Drop the pictures, then extract the listing word for word.
>> BEGIN DATASET SECTION
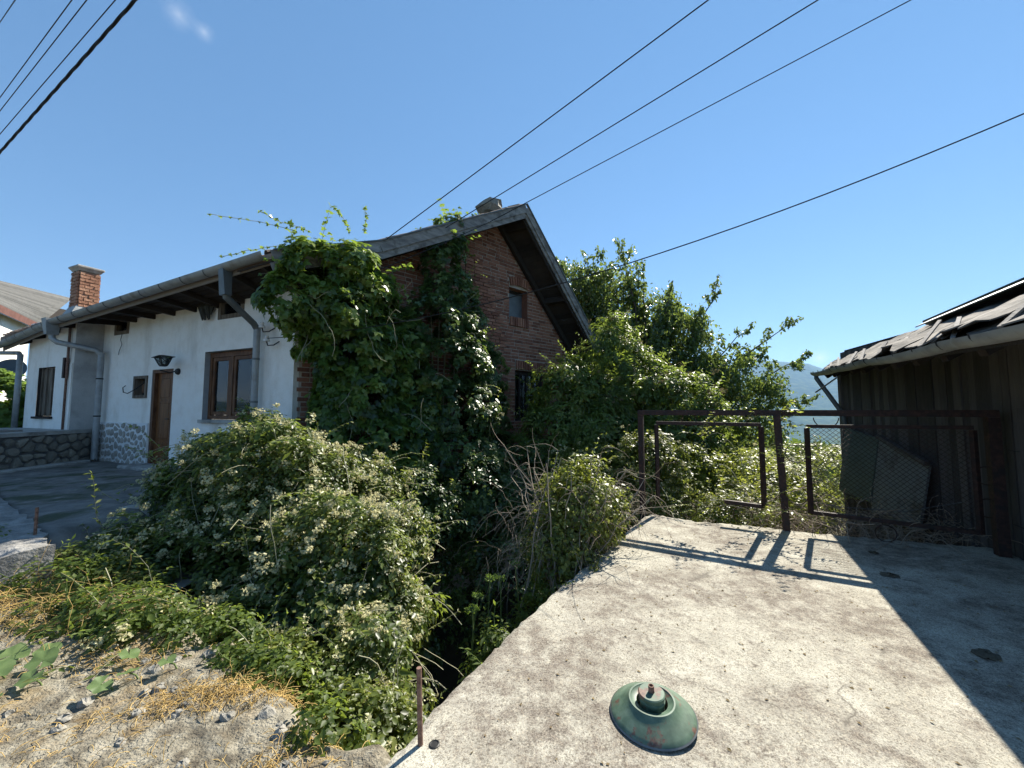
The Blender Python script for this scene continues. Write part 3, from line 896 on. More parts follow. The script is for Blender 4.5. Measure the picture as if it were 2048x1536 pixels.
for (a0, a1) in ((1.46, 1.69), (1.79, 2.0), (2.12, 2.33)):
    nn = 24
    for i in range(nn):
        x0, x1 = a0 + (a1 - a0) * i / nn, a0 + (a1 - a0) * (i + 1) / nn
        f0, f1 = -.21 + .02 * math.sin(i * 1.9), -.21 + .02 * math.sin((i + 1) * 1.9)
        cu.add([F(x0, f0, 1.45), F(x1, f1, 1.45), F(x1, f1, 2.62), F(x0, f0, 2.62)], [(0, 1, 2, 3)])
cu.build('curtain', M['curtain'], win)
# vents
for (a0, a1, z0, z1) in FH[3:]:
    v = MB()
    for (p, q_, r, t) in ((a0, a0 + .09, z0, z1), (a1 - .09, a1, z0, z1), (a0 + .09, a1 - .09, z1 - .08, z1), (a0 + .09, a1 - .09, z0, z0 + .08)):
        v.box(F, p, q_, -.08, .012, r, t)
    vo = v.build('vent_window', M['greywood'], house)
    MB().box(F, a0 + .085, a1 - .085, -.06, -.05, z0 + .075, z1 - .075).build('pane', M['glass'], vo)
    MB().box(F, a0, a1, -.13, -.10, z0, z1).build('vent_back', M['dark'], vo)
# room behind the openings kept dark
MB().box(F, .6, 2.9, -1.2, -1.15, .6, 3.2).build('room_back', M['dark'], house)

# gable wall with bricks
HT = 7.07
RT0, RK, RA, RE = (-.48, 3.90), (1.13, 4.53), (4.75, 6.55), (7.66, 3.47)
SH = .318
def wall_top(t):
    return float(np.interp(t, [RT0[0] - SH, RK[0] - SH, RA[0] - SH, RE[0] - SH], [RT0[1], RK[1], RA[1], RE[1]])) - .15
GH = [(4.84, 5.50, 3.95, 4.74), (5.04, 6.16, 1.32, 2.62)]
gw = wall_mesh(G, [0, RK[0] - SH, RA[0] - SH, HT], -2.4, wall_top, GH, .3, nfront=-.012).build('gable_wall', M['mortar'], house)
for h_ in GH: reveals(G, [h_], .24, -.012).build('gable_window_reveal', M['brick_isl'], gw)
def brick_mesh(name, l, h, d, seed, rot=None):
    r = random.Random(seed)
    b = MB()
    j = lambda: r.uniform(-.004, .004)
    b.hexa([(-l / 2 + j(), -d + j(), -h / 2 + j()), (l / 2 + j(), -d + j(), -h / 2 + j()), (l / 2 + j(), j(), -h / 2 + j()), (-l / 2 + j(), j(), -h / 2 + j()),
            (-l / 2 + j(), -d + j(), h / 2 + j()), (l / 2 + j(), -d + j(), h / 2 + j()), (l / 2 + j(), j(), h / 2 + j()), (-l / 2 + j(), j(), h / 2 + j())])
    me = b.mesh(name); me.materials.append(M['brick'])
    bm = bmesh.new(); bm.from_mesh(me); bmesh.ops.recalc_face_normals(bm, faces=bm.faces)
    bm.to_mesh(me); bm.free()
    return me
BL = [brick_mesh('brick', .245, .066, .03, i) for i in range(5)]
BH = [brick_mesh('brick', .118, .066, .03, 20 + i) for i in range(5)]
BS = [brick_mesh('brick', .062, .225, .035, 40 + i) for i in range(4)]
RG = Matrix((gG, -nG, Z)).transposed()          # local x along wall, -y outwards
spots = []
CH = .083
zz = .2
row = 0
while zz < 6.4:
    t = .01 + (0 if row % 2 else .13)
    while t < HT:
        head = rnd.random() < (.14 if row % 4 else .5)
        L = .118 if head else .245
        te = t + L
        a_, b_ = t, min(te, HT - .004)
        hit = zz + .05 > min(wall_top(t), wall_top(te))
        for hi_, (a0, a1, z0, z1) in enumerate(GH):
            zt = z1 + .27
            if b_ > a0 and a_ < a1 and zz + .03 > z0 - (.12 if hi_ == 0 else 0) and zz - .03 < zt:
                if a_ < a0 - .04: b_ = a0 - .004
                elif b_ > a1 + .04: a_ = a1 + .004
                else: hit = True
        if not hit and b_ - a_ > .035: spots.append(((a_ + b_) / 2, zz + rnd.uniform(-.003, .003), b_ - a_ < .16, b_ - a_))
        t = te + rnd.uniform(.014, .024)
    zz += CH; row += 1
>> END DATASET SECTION
→ **RESPONSE BELOW**:
The Blender Python script for this scene continues. Write part 3, from line 896 on. More parts follow. The script is for Blender 4.5. Measure the picture as if it were 2048x1536 pixels.
for (a0, a1) in ((1.46, 1.69), (1.79, 2.0), (2.12, 2.33)):
    nn = 24
    for i in range(nn):
        x0, x1 = a0 + (a1 - a0) * i / nn, a0 + (a1 - a0) * (i + 1) / nn
        f0, f1 = -.21 + .02 * math.sin(i * 1.9), -.21 + .02 * math.sin((i + 1) * 1.9)
        cu.add([F(x0, f0, 1.45), F(x1, f1, 1.45), F(x1, f1, 2.62), F(x0, f0, 2.62)], [(0, 1, 2, 3)])
cu.build('curtain', M['curtain'], win)
# vents
for (a0, a1, z0, z1) in FH[3:]:
    v = MB()
    for (p, q_, r, t) in ((a0, a0 + .09, z0, z1), (a1 - .09, a1, z0, z1), (a0 + .09, a1 - .09, z1 - .08, z1), (a0 + .09, a1 - .09, z0, z0 + .08)):
        v.box(F, p, q_, -.08, .012, r, t)
    vo = v.build('vent_window', M['greywood'], house)
    MB().box(F, a0 + .085, a1 - .085, -.06, -.05, z0 + .075, z1 - .075).build('pane', M['glass'], vo)
    MB().box(F, a0, a1, -.13, -.10, z0, z1).build('vent_back', M['dark'], vo)
# room behind the openings kept dark
MB().box(F, .6, 2.9, -1.2, -1.15, .6, 3.2).build('room_back', M['dark'], house)

# gable wall with bricks
HT = 7.07
RT0, RK, RA, RE = (-.48, 3.90), (1.13, 4.53), (4.75, 6.55), (7.66, 3.47)
SH = .318
def wall_top(t):
    return float(np.interp(t, [RT0[0] - SH, RK[0] - SH, RA[0] - SH, RE[0] - SH], [RT0[1], RK[1], RA[1], RE[1]])) - .15
GH = [(4.84, 5.50, 3.95, 4.74), (5.04, 6.16, 1.32, 2.62)]
gw = wall_mesh(G, [0, RK[0] - SH, RA[0] - SH, HT], -2.4, wall_top, GH, .3, nfront=-.012).build('gable_wall', M['mortar'], house)
for h_ in GH: reveals(G, [h_], .24, -.012).build('gable_window_reveal', M['brick_isl'], gw)
def brick_mesh(name, l, h, d, seed, rot=None):
    r = random.Random(seed)
    b = MB()
    j = lambda: r.uniform(-.004, .004)
    b.hexa([(-l / 2 + j(), -d + j(), -h / 2 + j()), (l / 2 + j(), -d + j(), -h / 2 + j()), (l / 2 + j(), j(), -h / 2 + j()), (-l / 2 + j(), j(), -h / 2 + j()),
            (-l / 2 + j(), -d + j(), h / 2 + j()), (l / 2 + j(), -d + j(), h / 2 + j()), (l / 2 + j(), j(), h / 2 + j()), (-l / 2 + j(), j(), h / 2 + j())])
    me = b.mesh(name); me.materials.append(M['brick'])
    bm = bmesh.new(); bm.from_mesh(me); bmesh.ops.recalc_face_normals(bm, faces=bm.faces)
    bm.to_mesh(me); bm.free()
    return me
BL = [brick_mesh('brick', .245, .066, .03, i) for i in range(5)]
BH = [brick_mesh('brick', .118, .066, .03, 20 + i) for i in range(5)]
BS = [brick_mesh('brick', .062, .225, .035, 40 + i) for i in range(4)]
RG = Matrix((gG, -nG, Z)).transposed()          # local x along wall, -y outwards
spots = []
CH = .083
zz = .2
row = 0
while zz < 6.4:
    t = .01 + (0 if row % 2 else .13)
    while t < HT:
        head = rnd.random() < (.14 if row % 4 else .5)
        L = .118 if head else .245
        te = t + L
        a_, b_ = t, min(te, HT - .004)
        hit = zz + .05 > min(wall_top(t), wall_top(te))
        for hi_, (a0, a1, z0, z1) in enumerate(GH):
            zt = z1 + .27
            if b_ > a0 and a_ < a1 and zz + .03 > z0 - (.12 if hi_ == 0 else 0) and zz - .03 < zt:
                if a_ < a0 - .04: b_ = a0 - .004
                elif b_ > a1 + .04: a_ = a1 + .004
                else: hit = True
        if not hit and b_ - a_ > .035: spots.append(((a_ + b_) / 2, zz + rnd.uniform(-.003, .003), b_ - a_ < .16, b_ - a_))
        t = te + rnd.uniform(.014, .024)
    zz += CH; row += 1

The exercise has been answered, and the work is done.